▶ [Information provided]

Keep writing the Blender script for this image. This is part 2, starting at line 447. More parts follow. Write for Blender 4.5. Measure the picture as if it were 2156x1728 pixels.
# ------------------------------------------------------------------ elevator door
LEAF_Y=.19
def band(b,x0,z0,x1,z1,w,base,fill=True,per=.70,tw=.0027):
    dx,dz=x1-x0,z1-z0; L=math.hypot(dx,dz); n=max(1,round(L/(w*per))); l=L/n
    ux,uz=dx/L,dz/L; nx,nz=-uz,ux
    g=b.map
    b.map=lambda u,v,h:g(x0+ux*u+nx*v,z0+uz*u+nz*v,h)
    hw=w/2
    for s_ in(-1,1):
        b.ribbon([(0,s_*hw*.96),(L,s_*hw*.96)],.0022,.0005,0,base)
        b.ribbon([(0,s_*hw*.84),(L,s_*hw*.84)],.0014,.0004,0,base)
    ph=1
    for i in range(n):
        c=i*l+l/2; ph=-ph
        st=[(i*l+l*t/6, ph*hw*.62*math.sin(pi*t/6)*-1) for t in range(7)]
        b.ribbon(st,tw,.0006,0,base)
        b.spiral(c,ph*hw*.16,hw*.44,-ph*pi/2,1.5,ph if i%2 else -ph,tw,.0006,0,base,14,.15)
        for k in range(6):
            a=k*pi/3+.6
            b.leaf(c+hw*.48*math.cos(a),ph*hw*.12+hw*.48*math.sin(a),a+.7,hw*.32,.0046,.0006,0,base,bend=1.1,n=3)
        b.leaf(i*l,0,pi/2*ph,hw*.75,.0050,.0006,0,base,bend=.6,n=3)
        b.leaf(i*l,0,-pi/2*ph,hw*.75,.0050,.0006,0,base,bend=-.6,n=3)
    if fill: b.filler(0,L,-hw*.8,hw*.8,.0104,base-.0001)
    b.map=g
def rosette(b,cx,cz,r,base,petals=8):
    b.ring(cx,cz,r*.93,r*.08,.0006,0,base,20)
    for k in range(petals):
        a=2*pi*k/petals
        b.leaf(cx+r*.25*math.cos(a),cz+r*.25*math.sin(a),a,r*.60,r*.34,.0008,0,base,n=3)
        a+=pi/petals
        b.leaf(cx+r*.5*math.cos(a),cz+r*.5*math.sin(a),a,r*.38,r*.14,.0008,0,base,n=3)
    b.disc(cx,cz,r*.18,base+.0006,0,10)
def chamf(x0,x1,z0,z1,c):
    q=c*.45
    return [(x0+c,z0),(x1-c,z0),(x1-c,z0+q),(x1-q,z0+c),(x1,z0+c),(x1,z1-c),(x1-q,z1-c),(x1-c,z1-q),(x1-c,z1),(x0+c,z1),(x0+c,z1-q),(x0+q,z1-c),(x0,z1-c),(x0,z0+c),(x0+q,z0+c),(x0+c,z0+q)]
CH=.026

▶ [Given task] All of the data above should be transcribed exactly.

▶ [Exercise answer]
Keep writing the Blender script for this image. This is part 2, starting at line 447. More parts follow. Write for Blender 4.5. Measure the picture as if it were 2156x1728 pixels.
# ------------------------------------------------------------------ elevator door
LEAF_Y=.19
def band(b,x0,z0,x1,z1,w,base,fill=True,per=.70,tw=.0027):
    dx,dz=x1-x0,z1-z0; L=math.hypot(dx,dz); n=max(1,round(L/(w*per))); l=L/n
    ux,uz=dx/L,dz/L; nx,nz=-uz,ux
    g=b.map
    b.map=lambda u,v,h:g(x0+ux*u+nx*v,z0+uz*u+nz*v,h)
    hw=w/2
    for s_ in(-1,1):
        b.ribbon([(0,s_*hw*.96),(L,s_*hw*.96)],.0022,.0005,0,base)
        b.ribbon([(0,s_*hw*.84),(L,s_*hw*.84)],.0014,.0004,0,base)
    ph=1
    for i in range(n):
        c=i*l+l/2; ph=-ph
        st=[(i*l+l*t/6, ph*hw*.62*math.sin(pi*t/6)*-1) for t in range(7)]
        b.ribbon(st,tw,.0006,0,base)
        b.spiral(c,ph*hw*.16,hw*.44,-ph*pi/2,1.5,ph if i%2 else -ph,tw,.0006,0,base,14,.15)
        for k in range(6):
            a=k*pi/3+.6
            b.leaf(c+hw*.48*math.cos(a),ph*hw*.12+hw*.48*math.sin(a),a+.7,hw*.32,.0046,.0006,0,base,bend=1.1,n=3)
        b.leaf(i*l,0,pi/2*ph,hw*.75,.0050,.0006,0,base,bend=.6,n=3)
        b.leaf(i*l,0,-pi/2*ph,hw*.75,.0050,.0006,0,base,bend=-.6,n=3)
    if fill: b.filler(0,L,-hw*.8,hw*.8,.0104,base-.0001)
    b.map=g
def rosette(b,cx,cz,r,base,petals=8):
    b.ring(cx,cz,r*.93,r*.08,.0006,0,base,20)
    for k in range(petals):
        a=2*pi*k/petals
        b.leaf(cx+r*.25*math.cos(a),cz+r*.25*math.sin(a),a,r*.60,r*.34,.0008,0,base,n=3)
        a+=pi/petals
        b.leaf(cx+r*.5*math.cos(a),cz+r*.5*math.sin(a),a,r*.38,r*.14,.0008,0,base,n=3)
    b.disc(cx,cz,r*.18,base+.0006,0,10)
def chamf(x0,x1,z0,z1,c):
    q=c*.45
    return [(x0+c,z0),(x1-c,z0),(x1-c,z0+q),(x1-q,z0+c),(x1,z0+c),(x1,z1-c),(x1-q,z1-c),(x1-c,z1-q),(x1-c,z1),(x0+c,z1),(x0+c,z1-q),(x0+q,z1-c),(x0,z1-c),(x0,z0+c),(x0+q,z0+c),(x0+c,z0+q)]
CH=.026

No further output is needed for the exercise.